Bennato, ironia a parte, spiega e canta che la guerra non è mai santa perché è mossa da ragioni economiche. Buffoni e burattini non fanno la guerra. Per chiudere il libro sulla non violenza dei cantautori, De Angelis arriva a Caparezza perché i testi del rap si sono rivelati molto sensibili alle problematiche delle disfunzioni sociali e delle questioni civili. Caparezza sin da subito mise le cose in chiaro: “Ma dai, non mi vorrai nei viavai di guerrafondai”, canta in “La gente originale”. E prevale il pacifismo raccontato con l’apologo di una particolare specie di scimpanzè, i bonobo, che vivono in comunità pacifiche, in cui maschi e femmine hanno pari dignità, non conoscono la guerra: “Insomma, stando a come si comporta il bonobo, la scimmia è l’evoluzione dell’uomo”.
Il libro ha la prefazione di Luigi Ciotti ed è stato corredato dai disegni di Milo Manara e di Massimo Cavezzali; i proventi saranno devoluti al Movimento Non Violento, presieduto da Mao Valpiana.

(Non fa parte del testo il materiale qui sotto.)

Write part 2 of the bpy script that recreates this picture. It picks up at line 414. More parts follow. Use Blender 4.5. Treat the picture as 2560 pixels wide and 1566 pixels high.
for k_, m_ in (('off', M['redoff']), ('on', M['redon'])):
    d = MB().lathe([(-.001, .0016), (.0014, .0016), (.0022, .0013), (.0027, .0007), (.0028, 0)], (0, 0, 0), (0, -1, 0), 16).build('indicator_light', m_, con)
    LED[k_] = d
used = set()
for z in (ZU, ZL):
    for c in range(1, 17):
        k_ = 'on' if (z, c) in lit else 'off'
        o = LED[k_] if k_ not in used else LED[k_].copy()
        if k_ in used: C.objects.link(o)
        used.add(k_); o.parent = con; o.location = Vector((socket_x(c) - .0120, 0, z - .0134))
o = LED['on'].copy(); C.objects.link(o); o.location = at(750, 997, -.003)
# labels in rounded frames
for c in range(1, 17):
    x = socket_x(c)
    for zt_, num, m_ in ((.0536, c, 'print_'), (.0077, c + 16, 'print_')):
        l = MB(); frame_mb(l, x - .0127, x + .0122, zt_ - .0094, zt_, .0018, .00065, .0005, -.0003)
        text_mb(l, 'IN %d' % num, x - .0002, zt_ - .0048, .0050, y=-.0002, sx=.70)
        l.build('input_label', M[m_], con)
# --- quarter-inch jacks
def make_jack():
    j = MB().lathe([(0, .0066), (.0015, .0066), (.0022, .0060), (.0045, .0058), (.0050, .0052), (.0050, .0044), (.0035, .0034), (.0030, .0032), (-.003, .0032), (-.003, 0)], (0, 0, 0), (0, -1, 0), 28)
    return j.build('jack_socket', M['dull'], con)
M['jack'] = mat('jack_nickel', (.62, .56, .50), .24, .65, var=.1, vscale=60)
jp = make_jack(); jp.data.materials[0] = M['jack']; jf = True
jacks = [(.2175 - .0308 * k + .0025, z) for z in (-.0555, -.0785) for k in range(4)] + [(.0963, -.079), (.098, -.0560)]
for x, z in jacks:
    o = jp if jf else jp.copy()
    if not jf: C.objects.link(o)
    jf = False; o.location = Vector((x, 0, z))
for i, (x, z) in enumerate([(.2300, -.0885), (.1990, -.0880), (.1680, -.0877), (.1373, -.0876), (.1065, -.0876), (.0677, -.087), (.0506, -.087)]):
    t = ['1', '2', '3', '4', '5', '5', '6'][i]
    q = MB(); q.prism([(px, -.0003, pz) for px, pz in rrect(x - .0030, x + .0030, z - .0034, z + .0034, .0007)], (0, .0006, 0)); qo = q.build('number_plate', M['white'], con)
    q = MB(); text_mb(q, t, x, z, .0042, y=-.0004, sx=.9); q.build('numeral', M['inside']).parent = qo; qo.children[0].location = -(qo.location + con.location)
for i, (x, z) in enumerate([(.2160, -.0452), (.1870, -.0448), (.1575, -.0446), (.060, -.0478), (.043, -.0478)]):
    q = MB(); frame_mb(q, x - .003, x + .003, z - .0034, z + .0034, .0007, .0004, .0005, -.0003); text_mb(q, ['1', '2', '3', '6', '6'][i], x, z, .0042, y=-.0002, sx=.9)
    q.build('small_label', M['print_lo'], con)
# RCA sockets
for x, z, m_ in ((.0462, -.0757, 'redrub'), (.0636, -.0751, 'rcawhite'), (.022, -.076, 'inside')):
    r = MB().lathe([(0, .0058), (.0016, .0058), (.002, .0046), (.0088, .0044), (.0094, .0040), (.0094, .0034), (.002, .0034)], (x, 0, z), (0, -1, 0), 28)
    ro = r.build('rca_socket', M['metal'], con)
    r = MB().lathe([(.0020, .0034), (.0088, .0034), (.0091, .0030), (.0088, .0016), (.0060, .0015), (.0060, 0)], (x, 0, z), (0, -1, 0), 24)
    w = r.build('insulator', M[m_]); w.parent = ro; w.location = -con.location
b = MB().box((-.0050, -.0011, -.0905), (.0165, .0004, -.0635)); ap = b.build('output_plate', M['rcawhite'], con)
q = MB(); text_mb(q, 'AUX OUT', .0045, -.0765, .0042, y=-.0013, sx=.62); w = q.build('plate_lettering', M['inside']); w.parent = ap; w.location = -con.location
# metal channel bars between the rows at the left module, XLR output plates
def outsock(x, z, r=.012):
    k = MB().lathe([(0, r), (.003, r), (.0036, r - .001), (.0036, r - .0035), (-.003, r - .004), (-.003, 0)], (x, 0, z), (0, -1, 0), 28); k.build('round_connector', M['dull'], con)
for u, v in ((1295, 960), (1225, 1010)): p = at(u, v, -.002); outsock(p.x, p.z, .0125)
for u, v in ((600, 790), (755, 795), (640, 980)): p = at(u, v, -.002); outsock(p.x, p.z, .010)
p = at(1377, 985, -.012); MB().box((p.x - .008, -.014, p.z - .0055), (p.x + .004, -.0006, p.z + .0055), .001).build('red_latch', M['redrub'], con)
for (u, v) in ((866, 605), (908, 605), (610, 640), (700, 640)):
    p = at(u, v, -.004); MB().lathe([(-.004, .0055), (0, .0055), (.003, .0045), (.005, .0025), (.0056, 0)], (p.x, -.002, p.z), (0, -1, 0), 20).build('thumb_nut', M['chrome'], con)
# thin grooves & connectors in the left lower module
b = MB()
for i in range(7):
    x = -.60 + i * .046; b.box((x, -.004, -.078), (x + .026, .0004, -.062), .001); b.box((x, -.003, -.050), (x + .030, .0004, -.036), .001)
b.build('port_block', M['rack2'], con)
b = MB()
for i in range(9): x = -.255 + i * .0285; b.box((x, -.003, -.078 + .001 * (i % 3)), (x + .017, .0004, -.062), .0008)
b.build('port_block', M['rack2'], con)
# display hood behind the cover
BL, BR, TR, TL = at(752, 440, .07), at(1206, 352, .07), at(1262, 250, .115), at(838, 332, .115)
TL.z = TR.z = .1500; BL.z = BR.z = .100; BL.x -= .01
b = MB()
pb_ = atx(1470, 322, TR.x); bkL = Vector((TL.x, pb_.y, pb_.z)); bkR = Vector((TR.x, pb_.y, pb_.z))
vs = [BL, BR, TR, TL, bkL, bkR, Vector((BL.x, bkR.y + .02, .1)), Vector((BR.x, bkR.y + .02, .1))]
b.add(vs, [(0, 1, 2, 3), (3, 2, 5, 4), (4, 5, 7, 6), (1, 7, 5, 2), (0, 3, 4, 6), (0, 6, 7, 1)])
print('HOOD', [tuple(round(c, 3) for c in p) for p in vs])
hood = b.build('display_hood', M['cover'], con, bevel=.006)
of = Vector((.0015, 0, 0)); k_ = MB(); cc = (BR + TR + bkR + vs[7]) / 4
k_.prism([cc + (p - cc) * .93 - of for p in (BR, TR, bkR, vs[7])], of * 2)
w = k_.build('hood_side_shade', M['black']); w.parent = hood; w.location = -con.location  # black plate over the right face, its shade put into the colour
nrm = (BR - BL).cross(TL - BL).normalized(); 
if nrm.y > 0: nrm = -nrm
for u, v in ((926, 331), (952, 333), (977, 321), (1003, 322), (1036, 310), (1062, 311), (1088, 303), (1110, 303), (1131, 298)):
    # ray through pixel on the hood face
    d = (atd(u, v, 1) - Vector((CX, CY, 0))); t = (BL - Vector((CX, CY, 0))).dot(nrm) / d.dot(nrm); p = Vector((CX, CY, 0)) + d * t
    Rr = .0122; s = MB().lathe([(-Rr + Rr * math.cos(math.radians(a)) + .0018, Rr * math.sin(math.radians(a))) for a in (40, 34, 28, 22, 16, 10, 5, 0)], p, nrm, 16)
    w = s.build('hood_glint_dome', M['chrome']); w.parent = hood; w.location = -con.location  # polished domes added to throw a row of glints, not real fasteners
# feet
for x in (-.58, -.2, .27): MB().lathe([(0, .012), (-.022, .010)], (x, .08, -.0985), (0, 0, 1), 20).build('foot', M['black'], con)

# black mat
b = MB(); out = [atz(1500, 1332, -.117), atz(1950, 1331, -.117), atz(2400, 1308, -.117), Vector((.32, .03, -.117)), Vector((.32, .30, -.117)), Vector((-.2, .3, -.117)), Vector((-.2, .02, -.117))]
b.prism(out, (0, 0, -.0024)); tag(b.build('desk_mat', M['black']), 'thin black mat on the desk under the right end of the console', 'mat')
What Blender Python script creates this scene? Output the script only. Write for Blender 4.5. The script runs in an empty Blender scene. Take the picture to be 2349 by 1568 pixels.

La conclusione è chiara: è vero che esistono le marce militariste e gli inni sanguinari ma i soldati in prima linea o i kamikaze pronti a farsi esplodere si drogano o si ubriacano per annebbiare la mente. La musica è un’altra cosa: “La nostra vita dev’essere piena di musica”, disse il Mahatma Gandhi che di non violenza si intendeva davvero, “in modo che la melodia pervada tutte le nostre azioni”.